Owning their actions
So those who are not mature enough to deal with a person of my colour and race as a human being without expecting me to be the instrument by which they prove themselves worthy by way of their exclusions and privileges, will find they have no traction. They can fix their low self-esteem by themselves. That's no more than I impose on myself. You are NOT how I prove myself to be of worth.

We need new structures

And different associations​ need to be formed to bypass the rigged systems that institutionalise inequality. Of course, it won't be easy, because people who have gotten great by oppressing minorities will likely not give up a rigged game without push back, whether by denial, minimisation, or subtle obstruction.

Times have changed and will never be the same again. And if one person is writing this, be assured that millions are thinking, even doing it, already...they just haven't told you.
Britannia and Uncle Sam, it was probably not your intention, but you just kicked off a new way of life, a new level of being woke for many who weren't before.

Thursday 5 January 2017

Intersectionality: a cure for "quiet" racism and bigotry

Whether it's sexual orientation, age, religion, race, gender or different levels of ability, every issue impacts different groups in different often unexpected ways. The social consequences of being gay for example vary significantly across ethnic, religious and even different age groups, and the solution to each “section’s” challenges needs specific consideration. One size, in this case, does not fit all. Intersectionality is the name given to the differentiated impacts of issues on different groups or sections of society, and the more each group finds its voice the more they articulate what their section's experiences are.

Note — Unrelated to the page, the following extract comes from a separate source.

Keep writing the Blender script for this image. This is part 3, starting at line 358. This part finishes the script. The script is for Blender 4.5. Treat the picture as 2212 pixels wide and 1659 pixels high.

The more I go, the more important this seems, and to think I only started to think about intersectionality after a brilliant series of posts on Huffpost  around the time of Trump’s Presidential campaign. One article had a woman talking about feminism and how it is often just thought of in terms of the rights and opportunities for WHITE women without really addressing the special issues faced by non-white women.

Mono issue warriors
I suspect the important thing is to avoid a situation where your mono issue, framed in the narrative and needs of your specific section, is pursued at the cost of its negative impacts on other sections. There are very few homogenised societies in the world owing to migration, and it is patently unfair, even sometimes illegal, to deny the rights of any subsets of human beings. Yet I see Muslims who only pipe up when the Middle East is mentioned; Christians who have an almost familial attachment to Israel and the "holy lands" overlooking the injustices meted out to Palestinians; Brits who think primarily of the concerns of native born white Brits above those of other Brits; even men who moan about being discriminated against (when what they probably really mean is they can't behave like monsters to women with impunity​).

Red flag
What makes me suspicious of such people is that they seem to want to replace one hegemony with another. They're just sad their section is not top dog, and lacking sensitivity to others’ needs and rights would be every bit as oppressive to them should they have their issues resolved. Diversity is a multiple edged sword. You can't bang on about your issues without having sensitivity to those of others. Quiet racists, quiet religious bigots, quiet cultural bigots don't understand Intersectionality at all, and it's a big red flag.